Katherine Parkinson in Britain Isn’t Eating, the first microplay collaboration between the Royal Court theatre and the Guardian.Photograph: Noah Payne-Frank
The Guardian and the Royal Court are collaborating on an
unprecedented series of “microplays” which bring together journalism and
the theatre, the first of which has been authored by Laura Wade, the
award-winning writer behind Posh.
The filmed, five-minute plays, which will appear online over
the next three weeks, unite Guardian writers with some of theatre’s
most important playwrights and directors. Written at speed, filmed in a
day and starring actors including Rafe Spall and Katherine Parkinson,
the microplays are designed to be an extension of the Guardian’s
journalism.
The project, entitled Off the Page, presents a
state-of-the-nation portrait by responding to critical issues within six
key areas of Guardian coverage: food, fashion, music, sport, education
and politics.
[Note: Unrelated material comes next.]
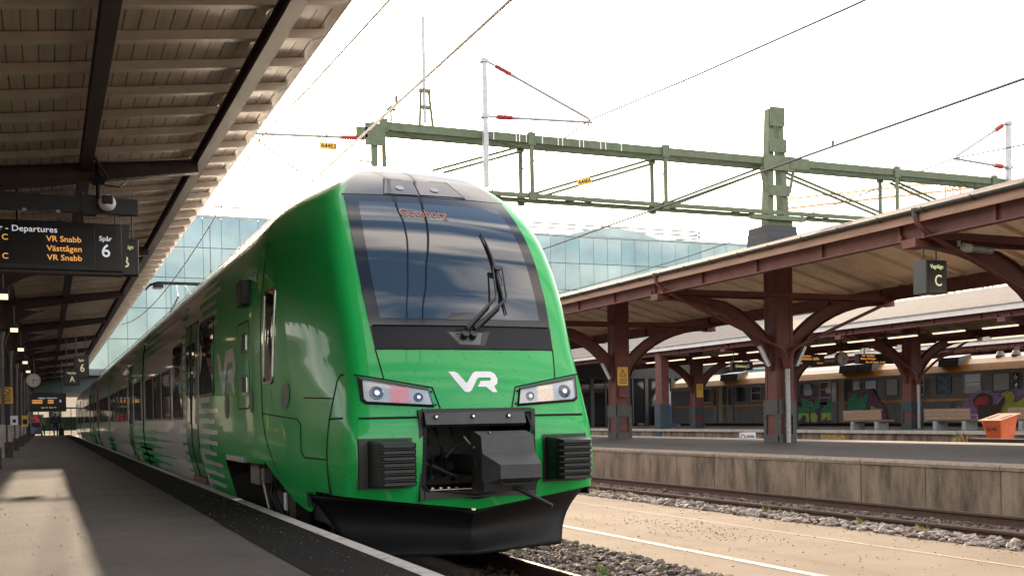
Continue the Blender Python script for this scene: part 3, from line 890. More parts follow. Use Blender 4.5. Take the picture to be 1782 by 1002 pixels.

Find out more about the microplays series
The series starts today with Britain Isn’t Eating, which is
available to watch on theguardian.com from 12pm. It was written by
Wade, whose play Posh – about a Bullingdon-style dining club – opened at
the Royal Court in 2010 and was turned into the film The Riot Club.
Britain Isn’t Eating was created after conversations with
the Guardian’s social affairs writer, Amelia Gentleman, and the food
writer Jack Monroe, whose budget recipes are published in the Guardian.
The play satirises attitudes towards food poverty and the
“feckless poor” while commenting on our obsession with reality TV.
Parkinson (The IT Crowd, The Honourable Woman) stars as a politician who
has made disparaging comments about the rise of food banks in her
constituency. She learns an uncomfortable truth when she is called upon
to cook a “store-cupboard”, food-bank meal live on air.
The play was directed by Carrie Cracknell, whose recent
productions include Medea and Blurred Lines, both at the National
Theatre, and features music by Goldfrapp’s Will Gregory.
Later microplays in the series star Spall (Prometheus),
Tobias Menzies (Game of Thrones) and
Ruby Ashbourne Serkis (who will
soon be seen in BBC One’s Cider With Rosie adaptation).
Also involved in the project are playwrights Robin French,
Chloe Moss, Tim Price, Roy Williams and Rachel De-lahay, and directors
Bijan Sheibani, Clint Dyer, Gbolahan Obisesan, Christopher Haydon and
Hamish Pirie.
The Guardian journalists taking part include Aditya
Chakrabortty, Hadley Freeman, Barney Ronay, Michael Rosen, Sally Weale,
Richard Adams and John Harris, whose article on England’s identity
crisis was an early inspiration for the project.
Vicky Featherstone, artistic director of the Royal Court,
said: “Playwrights and theatre-makers are continuously hungry for
inspiration and challenge, and that is frequently found in the pages of
our great newspapers. The journalistic instinct to speak truth to power,
and uncover the previously uncovered, feeds directly into the Royal
Court’s drive to say what has been unsaid and bring us to a deeper
understanding of the world we live in. The form of our microplays, where
theatre meets film in an inescapably theatrical setting, feels like a
new adventure..”
The second microplay, on the subject of music, will be
launched on Thursday. The remaining four films will appear online over
the following fortnight and the full series will be screened at a
Guardian Membership event at the Royal Court on Friday 5 December.